Sunday, January 10, 2010

Checking In

Bullet Points;

-Still realizing that Life In The Closet is warm and toasty.

-Got with Former Father Figure a few Saturdays ago and eventually got down to my baseline. He had a lot of advice how to become "normal." I argued staunchly pro-gay. I represented my side of the equation and made many analogies so he could see my side of it. And somewhere in all that I realized that I didn't care anymore what he or my old church people thought about me. If they don't realize that I've done everything...EVERYTHING they taught me in order to be "normal" and NOTHING. WORKED. then they can, to a man, kiss my ass. All them blessed with "normal lives" and sex drives that happen to pull them in the accepted direction. So they can slap each other on the backs, attend each others weddings, make saucy innuendos about each others sex lives, have children, and the whole nine. How very fucking nice for them. But if they want to peer down at me from their lofty "normal" heights of superiority, point fingers at everything I've done wrong to "make myself this way" (yes, the Former Father Figure went there), and now wants me to wire up like Clockwork Orange to "fix this." then it's about time I stop caring about their opinions.

So I took the code of secrecy away from Former Father Figure. I gave him permission to tell anyone in the church that I'm alive, where I live, and what I'm doing. I told him he can give them my phone number if any ask for it.

And they can come get me.

But you know what will most likely happen? Not one God-damned thing. Ain't nobody but my Former Father Figure was checking for me all these years. They don't give a shit about anybody else's life but their own. They only try to convert people to Christ because it's a feather in their Holiness cap.

Now mind you, none of this means that I'm about to jump in the bed with the next dude I see.

In fact, at the gym this AM was a nice guy who I could tell had to leave his comfort zone to chat me up in the locker room, making small talk with me and hoping for the best. He was odd and not my type (unlike the Haagen Daas guy), but I had mad respect for his courage. I spoke back, flattered and responsive, but we were not going to be hooking up today.

I'm not desperate to pop my gay cherry with just any ol' bloke who comes along. And the scorn of the Holy Saints of My Former Church is not going to drive me to it. If the right one comes along, if I have the opportunity, if there's enough there to cross this line of sexual commitment -- I will do it.
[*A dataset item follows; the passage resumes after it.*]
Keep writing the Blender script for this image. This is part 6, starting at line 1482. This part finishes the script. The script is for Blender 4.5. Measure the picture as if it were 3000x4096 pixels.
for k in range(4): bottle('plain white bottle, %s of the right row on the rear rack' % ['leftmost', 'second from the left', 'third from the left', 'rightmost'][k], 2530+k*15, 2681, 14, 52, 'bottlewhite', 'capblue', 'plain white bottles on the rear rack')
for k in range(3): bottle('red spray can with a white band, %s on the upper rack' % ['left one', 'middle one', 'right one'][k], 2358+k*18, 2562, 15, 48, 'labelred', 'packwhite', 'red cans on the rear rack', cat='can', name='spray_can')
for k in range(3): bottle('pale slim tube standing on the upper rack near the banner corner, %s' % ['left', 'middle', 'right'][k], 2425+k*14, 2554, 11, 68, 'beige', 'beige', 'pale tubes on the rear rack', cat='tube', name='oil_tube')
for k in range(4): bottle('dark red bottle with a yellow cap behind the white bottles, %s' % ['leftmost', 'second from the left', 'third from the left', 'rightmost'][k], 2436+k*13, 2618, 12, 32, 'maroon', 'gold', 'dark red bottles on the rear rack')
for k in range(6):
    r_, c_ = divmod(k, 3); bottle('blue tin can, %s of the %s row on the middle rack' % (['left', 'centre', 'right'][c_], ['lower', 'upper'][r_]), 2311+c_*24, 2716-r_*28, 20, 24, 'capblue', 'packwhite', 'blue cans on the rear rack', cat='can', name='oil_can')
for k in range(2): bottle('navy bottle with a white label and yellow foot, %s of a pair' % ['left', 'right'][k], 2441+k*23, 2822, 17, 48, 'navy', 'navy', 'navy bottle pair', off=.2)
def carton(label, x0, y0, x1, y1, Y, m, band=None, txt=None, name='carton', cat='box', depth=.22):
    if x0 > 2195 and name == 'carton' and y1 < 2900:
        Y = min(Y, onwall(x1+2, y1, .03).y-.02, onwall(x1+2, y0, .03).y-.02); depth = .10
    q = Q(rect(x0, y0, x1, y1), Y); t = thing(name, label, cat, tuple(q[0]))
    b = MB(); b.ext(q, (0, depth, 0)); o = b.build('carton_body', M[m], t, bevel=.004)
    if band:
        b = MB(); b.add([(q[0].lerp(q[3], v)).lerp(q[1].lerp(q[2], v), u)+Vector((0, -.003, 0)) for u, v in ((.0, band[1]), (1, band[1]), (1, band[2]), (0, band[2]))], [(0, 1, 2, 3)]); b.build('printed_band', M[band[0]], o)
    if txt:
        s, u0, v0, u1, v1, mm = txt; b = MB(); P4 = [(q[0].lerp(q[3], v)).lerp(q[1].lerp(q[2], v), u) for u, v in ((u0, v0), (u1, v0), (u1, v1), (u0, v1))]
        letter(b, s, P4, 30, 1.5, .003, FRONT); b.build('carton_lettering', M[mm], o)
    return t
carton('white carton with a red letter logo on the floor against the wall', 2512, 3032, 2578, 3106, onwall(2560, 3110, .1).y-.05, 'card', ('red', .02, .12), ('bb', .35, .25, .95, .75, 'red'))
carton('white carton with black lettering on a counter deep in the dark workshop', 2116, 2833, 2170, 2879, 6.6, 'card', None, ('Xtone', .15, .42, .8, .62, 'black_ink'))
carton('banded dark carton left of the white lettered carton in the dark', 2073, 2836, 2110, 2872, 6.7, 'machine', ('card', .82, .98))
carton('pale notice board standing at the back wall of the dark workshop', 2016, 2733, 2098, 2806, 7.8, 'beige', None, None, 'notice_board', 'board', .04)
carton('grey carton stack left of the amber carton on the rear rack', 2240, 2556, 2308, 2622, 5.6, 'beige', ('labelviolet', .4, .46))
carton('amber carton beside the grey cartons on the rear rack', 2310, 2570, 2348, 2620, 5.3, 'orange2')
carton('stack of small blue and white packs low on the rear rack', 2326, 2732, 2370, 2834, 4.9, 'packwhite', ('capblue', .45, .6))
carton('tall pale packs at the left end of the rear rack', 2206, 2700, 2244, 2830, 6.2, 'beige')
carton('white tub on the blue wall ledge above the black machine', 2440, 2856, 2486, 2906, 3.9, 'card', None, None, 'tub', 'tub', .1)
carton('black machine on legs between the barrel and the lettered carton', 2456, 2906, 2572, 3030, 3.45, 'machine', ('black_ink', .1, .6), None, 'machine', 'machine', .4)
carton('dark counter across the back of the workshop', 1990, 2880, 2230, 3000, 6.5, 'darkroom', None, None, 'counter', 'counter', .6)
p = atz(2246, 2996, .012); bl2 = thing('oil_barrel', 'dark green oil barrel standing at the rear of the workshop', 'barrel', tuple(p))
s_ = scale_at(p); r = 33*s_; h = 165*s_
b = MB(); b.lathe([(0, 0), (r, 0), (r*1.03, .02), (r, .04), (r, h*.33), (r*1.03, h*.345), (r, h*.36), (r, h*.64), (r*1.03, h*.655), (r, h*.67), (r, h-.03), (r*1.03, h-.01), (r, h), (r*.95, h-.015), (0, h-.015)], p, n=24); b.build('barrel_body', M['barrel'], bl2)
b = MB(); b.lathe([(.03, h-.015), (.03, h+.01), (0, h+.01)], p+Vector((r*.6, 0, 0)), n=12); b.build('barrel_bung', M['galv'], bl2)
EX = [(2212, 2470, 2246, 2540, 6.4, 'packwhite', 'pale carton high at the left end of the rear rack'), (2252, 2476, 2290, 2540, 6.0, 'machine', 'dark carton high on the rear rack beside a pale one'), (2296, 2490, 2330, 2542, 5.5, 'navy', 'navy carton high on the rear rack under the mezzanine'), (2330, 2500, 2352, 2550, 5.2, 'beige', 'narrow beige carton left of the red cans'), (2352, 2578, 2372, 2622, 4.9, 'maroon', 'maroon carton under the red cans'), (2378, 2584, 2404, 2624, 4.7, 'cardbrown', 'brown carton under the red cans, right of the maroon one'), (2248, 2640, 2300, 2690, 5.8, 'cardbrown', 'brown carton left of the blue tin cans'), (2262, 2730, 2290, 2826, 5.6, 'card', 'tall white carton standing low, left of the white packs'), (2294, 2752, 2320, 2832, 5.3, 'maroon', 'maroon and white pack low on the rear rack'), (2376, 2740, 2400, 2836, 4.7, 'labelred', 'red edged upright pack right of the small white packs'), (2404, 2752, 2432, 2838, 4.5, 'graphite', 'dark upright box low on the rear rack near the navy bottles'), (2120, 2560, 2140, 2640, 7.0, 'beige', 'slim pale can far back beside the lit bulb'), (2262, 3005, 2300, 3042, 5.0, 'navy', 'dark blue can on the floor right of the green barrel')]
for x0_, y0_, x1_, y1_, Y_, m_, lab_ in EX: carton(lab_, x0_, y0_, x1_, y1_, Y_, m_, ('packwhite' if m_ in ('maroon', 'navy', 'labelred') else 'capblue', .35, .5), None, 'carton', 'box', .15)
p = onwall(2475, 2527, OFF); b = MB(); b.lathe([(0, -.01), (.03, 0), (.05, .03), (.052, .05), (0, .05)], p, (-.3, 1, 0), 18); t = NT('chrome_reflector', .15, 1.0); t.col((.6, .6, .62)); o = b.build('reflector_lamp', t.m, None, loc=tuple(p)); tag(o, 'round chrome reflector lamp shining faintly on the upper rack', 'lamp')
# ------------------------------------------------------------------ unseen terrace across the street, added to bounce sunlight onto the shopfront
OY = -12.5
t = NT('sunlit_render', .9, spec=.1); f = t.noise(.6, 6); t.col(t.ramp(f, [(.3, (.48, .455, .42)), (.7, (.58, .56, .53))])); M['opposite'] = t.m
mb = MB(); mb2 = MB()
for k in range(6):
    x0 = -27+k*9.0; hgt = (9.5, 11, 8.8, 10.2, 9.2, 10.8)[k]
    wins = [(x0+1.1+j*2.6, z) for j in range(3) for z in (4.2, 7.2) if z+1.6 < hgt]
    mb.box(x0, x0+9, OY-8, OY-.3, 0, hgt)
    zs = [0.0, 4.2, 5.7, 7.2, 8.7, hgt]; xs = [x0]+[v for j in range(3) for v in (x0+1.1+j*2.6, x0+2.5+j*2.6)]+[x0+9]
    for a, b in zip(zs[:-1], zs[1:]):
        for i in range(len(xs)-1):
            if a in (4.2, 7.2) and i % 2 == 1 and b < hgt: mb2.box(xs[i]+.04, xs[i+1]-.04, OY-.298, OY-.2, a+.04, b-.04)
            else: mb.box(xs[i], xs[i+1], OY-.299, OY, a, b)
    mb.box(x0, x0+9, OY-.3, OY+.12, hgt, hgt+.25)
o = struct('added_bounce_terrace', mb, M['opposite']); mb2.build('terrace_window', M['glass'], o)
But if not, I'm committing to living comfortably, with quality and honesty. I'm here to help people, enjoy what I can in my life, and do no harm. If God is still real, surely He understands that. Who I am and what I've done. What I want. The true and honest beat of my heart.

Nothing is stopping Him from loving me. Nothing I can do can MAKE Him love me more. He either does or He doesn't. I've left it up to Him.